11/29/2004

NanoUhOh

Well, what can I say? I crapped out of finishing my NaNoWriMo project this year. Unless of course in the next several hours something pushes me to speed past the 35,137 words I've written so far. It seems a shame since many of the words that found their way into my junior epic were really quite good words.

I hearkened back to what I'd done with my novel last year. Nothing. Tsk tsk, not good. Why then continue with this one?

After speaking with wise friend Fred, I was made to realize that we had both proven last year that we were up to the task and therefore, we didn't necessarily need to prove this again. Oh yeah, he crapped out this year too.

He vowed, a passage made easier through several glasses of wine, that he would make some sense of what had already been written and soldier on with his own timetable.

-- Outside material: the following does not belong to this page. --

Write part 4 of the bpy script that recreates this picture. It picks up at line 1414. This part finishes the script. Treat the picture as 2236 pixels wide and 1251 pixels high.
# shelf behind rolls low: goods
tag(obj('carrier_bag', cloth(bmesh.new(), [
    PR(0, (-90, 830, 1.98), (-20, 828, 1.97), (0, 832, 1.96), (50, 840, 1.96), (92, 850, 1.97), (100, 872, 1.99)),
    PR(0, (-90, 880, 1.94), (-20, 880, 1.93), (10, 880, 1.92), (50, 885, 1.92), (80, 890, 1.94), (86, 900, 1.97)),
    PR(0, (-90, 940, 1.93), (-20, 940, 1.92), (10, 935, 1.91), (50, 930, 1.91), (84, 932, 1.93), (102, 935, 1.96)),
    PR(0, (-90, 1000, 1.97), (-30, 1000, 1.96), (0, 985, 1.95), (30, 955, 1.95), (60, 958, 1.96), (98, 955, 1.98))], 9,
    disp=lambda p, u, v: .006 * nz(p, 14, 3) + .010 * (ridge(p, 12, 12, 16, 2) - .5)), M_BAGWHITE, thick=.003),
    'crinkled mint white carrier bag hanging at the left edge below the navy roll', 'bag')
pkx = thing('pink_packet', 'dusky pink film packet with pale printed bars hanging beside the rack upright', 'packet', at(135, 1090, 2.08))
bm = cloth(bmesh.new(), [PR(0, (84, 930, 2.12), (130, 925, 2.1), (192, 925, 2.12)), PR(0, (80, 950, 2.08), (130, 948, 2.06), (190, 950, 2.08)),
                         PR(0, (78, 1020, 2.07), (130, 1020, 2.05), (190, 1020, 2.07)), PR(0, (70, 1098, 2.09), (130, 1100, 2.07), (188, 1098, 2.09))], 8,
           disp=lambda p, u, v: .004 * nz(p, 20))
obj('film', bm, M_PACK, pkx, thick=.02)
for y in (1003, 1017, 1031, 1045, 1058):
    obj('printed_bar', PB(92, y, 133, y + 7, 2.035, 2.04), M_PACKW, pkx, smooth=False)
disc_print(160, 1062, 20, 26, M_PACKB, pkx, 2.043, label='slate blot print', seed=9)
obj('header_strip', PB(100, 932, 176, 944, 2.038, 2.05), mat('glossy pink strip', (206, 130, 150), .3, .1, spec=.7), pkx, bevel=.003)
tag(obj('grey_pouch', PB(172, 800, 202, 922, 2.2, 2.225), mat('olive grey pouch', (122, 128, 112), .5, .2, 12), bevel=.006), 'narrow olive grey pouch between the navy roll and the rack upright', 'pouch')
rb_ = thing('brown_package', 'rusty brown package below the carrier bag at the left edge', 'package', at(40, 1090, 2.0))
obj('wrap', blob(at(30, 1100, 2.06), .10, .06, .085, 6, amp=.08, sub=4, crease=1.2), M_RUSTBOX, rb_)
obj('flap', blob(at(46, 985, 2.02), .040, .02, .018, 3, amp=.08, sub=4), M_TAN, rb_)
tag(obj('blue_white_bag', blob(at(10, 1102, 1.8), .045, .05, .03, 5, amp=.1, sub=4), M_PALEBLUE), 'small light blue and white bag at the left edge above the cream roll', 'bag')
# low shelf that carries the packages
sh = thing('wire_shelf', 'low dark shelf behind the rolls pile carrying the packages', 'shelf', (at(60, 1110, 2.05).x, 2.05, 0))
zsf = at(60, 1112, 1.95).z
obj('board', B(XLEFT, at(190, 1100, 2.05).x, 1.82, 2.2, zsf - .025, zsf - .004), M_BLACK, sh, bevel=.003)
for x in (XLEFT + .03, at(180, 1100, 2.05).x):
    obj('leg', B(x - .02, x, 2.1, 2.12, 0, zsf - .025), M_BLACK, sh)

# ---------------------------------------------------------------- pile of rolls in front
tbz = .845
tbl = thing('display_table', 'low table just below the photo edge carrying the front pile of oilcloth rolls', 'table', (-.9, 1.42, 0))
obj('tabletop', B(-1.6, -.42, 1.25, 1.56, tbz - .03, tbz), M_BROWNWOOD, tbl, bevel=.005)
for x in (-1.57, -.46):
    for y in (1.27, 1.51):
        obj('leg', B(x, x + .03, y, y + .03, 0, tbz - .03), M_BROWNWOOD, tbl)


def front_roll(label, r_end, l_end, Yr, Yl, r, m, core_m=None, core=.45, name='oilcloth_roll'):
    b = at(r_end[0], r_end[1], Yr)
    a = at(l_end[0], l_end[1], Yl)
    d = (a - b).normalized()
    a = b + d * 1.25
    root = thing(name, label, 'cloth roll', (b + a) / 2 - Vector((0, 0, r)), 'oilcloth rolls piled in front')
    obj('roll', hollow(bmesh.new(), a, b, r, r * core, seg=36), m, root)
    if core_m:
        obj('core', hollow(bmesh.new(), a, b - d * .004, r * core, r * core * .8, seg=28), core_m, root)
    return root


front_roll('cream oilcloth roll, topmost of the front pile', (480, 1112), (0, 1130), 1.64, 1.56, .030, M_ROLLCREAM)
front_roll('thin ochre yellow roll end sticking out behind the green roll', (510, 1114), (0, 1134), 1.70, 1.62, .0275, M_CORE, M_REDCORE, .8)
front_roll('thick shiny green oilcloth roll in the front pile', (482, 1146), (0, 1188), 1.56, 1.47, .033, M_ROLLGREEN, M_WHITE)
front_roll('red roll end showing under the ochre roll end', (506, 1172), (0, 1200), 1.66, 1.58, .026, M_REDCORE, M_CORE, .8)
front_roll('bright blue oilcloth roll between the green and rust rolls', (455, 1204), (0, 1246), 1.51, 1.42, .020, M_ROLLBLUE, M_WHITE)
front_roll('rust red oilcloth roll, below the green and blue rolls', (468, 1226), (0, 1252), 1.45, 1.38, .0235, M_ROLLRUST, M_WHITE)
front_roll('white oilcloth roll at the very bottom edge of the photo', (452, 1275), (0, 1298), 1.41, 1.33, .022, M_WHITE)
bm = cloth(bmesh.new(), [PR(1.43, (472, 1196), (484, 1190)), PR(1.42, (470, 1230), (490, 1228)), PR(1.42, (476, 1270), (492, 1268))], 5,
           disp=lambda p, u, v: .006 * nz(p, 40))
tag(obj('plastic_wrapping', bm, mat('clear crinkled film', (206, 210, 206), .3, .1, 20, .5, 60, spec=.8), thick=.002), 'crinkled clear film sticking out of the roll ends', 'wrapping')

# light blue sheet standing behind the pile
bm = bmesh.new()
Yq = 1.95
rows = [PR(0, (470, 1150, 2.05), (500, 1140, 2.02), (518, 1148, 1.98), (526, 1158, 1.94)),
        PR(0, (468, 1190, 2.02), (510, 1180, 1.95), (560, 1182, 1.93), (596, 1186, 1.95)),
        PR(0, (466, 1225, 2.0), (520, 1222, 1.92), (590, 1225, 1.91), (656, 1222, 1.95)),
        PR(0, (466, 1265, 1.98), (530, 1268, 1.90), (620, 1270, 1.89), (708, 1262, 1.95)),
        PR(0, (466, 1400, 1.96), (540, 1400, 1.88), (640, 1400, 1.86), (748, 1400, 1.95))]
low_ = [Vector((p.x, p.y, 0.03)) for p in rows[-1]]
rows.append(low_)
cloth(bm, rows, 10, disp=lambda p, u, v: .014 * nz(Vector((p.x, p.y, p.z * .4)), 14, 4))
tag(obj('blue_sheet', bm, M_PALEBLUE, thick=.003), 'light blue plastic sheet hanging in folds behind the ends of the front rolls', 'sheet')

Well then, if it's good enough for Fred, it's good enough for me.

NaNoWriMo have mercy on my soul.

11/02/2004

Vigil

My ongoing love/hate affair with Canadian Stage Company continues. They do often manage brilliance but on occasion, they do manage to bore me to tears. And I hate to cry. Unless it's at a particularly heartwarming commercial. For anything.

Billed as a dark comedy about death, I went to see Vigil starring Brent Carver and Martha Henry at Canadian Stage Company on October 30, 2004.

I'd previously seen Brent in Larry's Party at CanStage (a musical adaptation of the Carol Shields book that nearly worked) and before that some years ago in Kiss of the Spider Woman and in that he was excellent. What is it about him always managing to get down to his underwear in these plays? Is it in his contract or does he only seek parts written that way? No matter.

Poor Brent has 99.9 per cent of the dialogue. He made it through most of it without incident although I can't blame him for some of the stilted words he had to speak. His character has returned to wait for his aged and somewhat infirmed aunt to die. Ms. Henry's task is to basically lie in bed and react to her nephew's observations and witty remarks along with bitter remembrances of his youth which she is gamely able to do, a tribute to her skill and ability as an actress. She is able to elicit sympathy, empathy and laughter with ease. Mr. Carver does the same but with a torrent of dialogue and a lot of futzing about on a ridiculous set.

The problem with the play is that it would have read really well as a story. Story or stage dialogue is so different from your everyday vernacular that it just doesn't sound natural. As in Angels In America, my main complaint was that people simply do not speak like this. I understand heightened reality, I just don't necessarily have to appreciate it when it's heightened out of the realm of believability. Also see David Mamet, often praised for his writing style. His writing style is great, his dialogue sucks. Please take a simple lesson from Mr. Tarantino's diner scene in Resevoir Dogs as an example of dialogue people can relate to.

The dark comedy seemed more dark in a mean sense than a funny sense. I say throw caution to the wind, make fun of death, politics, religion but apart from reactions of shock and delight from the blue haireds in the audience, please remember not all of us have said blue hair yet.

Morris Paynch has been lauded and semi lauded depending on which review you read for this play. There is obvious brilliance oozing from Mr. Paynch's brain and you'll know what I mean if you were lucky enough to see the enthralling production of The Overcoat now wowing international audiences. It was dazzling and all done with movement and no dialogue. It was triumphant. Perhaps Morris was just bursting to use a whole lot of extra words since he couldn't in The Overcoat?

In what is becoming a habit for me, perhaps as I age (but before my hair turns blue), my tolerance wanes -- I left at intermission. No longer does it matter that tickets are overpriced for everything. I cannot justify sitting there in the dark and being tortured, exquisitely or not. My vigil ended early.